Near-term increases appear modest, but farrowing intentions cause some concern. The December Hogs & Pigs Report came in very close to the trade estimates and our expectations. The total herd on Dec. 1 was up 1%, the breeding herd was up 1% and the market herd was up 1%.

September-November farrowings were up 1%. December-February farrowing intentions logged in at a 4% increase, and March-May farrowing intentions are for a 1% increase over a year earlier.

The March-May farrowing intentions, if they turn out to be correct, are the good news in the report. However, we are viewing only a 1% increase with skepticism. We are hoping the intentions become reality because it would likely, then, result in a fourth quarter 2001 slaughter that is only up about 4% from the third quarter slaughter.

For the period between 1996-2000, fourth quarter slaughter has averaged 8% larger than the third quarter. In 2000, the fourth quarter was 6.8% more than the third quarter.

If the futures market believes the farrowing intentions for the second quarter and trades the October and December 2001 contracts accordingly, some pricing opportunities for that period likely will be very desirable.

The breeding herd estimate is quite consistent with our gilt and sow slaughter balance sheet estimate. The farrowing intentions of 104% for December-February continues to show productivity growth, but March-May farrowing intentions do not show any productivity growth from a year earlier - another reason for viewing the second quarter farrowing intentions with skepticism.

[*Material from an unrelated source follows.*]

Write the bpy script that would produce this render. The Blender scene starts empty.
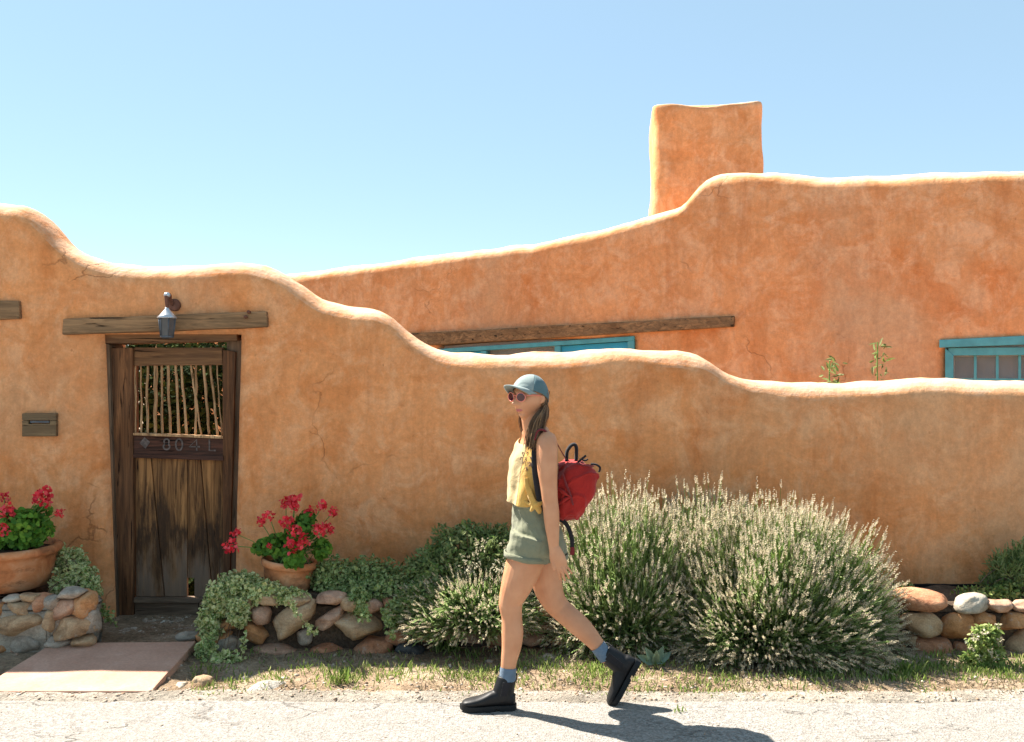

Demand for pork at the consumer level for much of 2000 has been close to 1999 levels. However, demand for live hogs has shown sharp growth in 2000. Live hog prices at the terminal markets were about 35% higher in 2000. And, 51-52% lean hogs, U.S. basis, were up 31-32% for this time period.

Even with an elasticity of -0.3 at the live level, this is a demand growth of 6-7% for 2000 compared to 1999. With an elasticity of -0.5 at the live level - the elasticity that worked very well for many years before the 1990s - this year's results would suggest a demand growth of 12-13%. This adds evidence to the belief that live hog demand is considerably more inelastic than it was until the late 1980s or early '90s.

If the second quarter pig crop is up only about 2%, as suggested by the second quarter farrowing intentions, and we do not lose a hog slaughter plant between now and then, slaughter capacity will likely be adequate for the fourth quarter 2001 slaughter.

The current information would suggest a terminal market price between $37-$40/cwt. and a 51-52% lean live hog price of $39-$42 for 2001. A corn crop greater than 9.5 billion bushels in 2001 would continue to provide the incentive for some producers to increase their herd size.

The past seven weeks of gilt slaughter data indicate producers may be in a holding pattern with their breeding herds. We hope this continues through 2001. However, average hog prices of $39-$42 at terminal markets or $41-$44 for 51-52% lean hogs, U.S. basis, for the first nine months of 2001 may push the industry back into an expansion mode.